I had faith in Gary, but two things bothered me. The first was that he was a white Zimbabwean, and everyone knows white Zimbos are crazy. White Zimbos dive into bushes for recreation and consider veldskoene to be suitable vessels from which to drink beer. White Zimbos are reckless with their personal health and safety. I am always surprised when the Darwin Awards are posted each year and it’s not just wall-to-wall white Zimbos.

The other thing that bothered me was that Gary kept talking about his marriage, which appeared to have hit rocky ground.

‘She doesn’t like looking after the lodge,’ he whispered as he bent low and stalked closer to the pachyderms. ‘She hates the cooking, and she says she doesn’t like the guests.’

‘Well,’ I replied, ‘not everyone’s a people person.’

One of the cows lifted her trunk, as though taking small sips of air. She had a suspicious air about her.

‘She wants to move to the city. What am I going to do in the city?’

‘You could … um … are you sure that elephant’s not looking at us?’

My wife was pale, and sidling away from us, toward an anthill.

Gary kicked moodily at the ground.

‘I think she wants me to go work for her father,’ he said.

And it was at just about that moment that the wind must have changed. Ears flapped. Trunks twitched. One of them must have been the first to sound the elephant alarm because a trumpet rang through the dusk and they all started running. The ground shook with it, the air thrummed, I felt the vibrations passing through the bones of my head.

They ran towards us, or that’s how it felt. They passed to the left of us and to the right, in a storm of yellow dust and tusks and grey flanks.
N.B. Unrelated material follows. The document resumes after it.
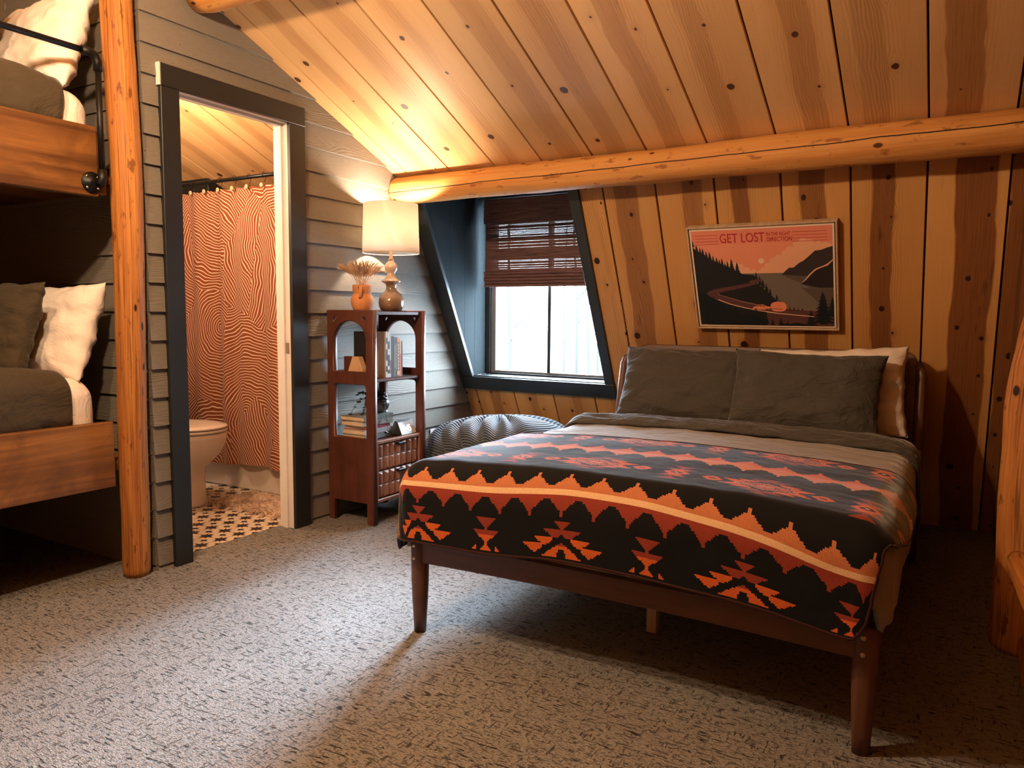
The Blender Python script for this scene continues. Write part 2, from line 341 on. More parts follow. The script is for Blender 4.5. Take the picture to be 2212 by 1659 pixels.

I turned to find my wife but she was up the anthill, her eyes wide. I was glad she was safe. I was less glad she’d left me to be trampled.

The herd disappeared and I had to sit down so that my legs could stop trembling.

‘I just don’t think I’d like living in town,’ said Gary.

 

Only in Africa: a few wholly random facts

  1. Two men in Kenya received a Double Darwin Award posthumously. While taking selfies and touching the trunk of a wild elephant, it became irate and trampled them to death.
  2. In 2013, poachers put cyanide in a watering hole in Hwange, killing 300 elephants. It’s claimed to be the highest animal massacre in Southern Africa in 25 years.
  3. Hwange has over 100 mammal species and one of the largest elephant populations in Africa.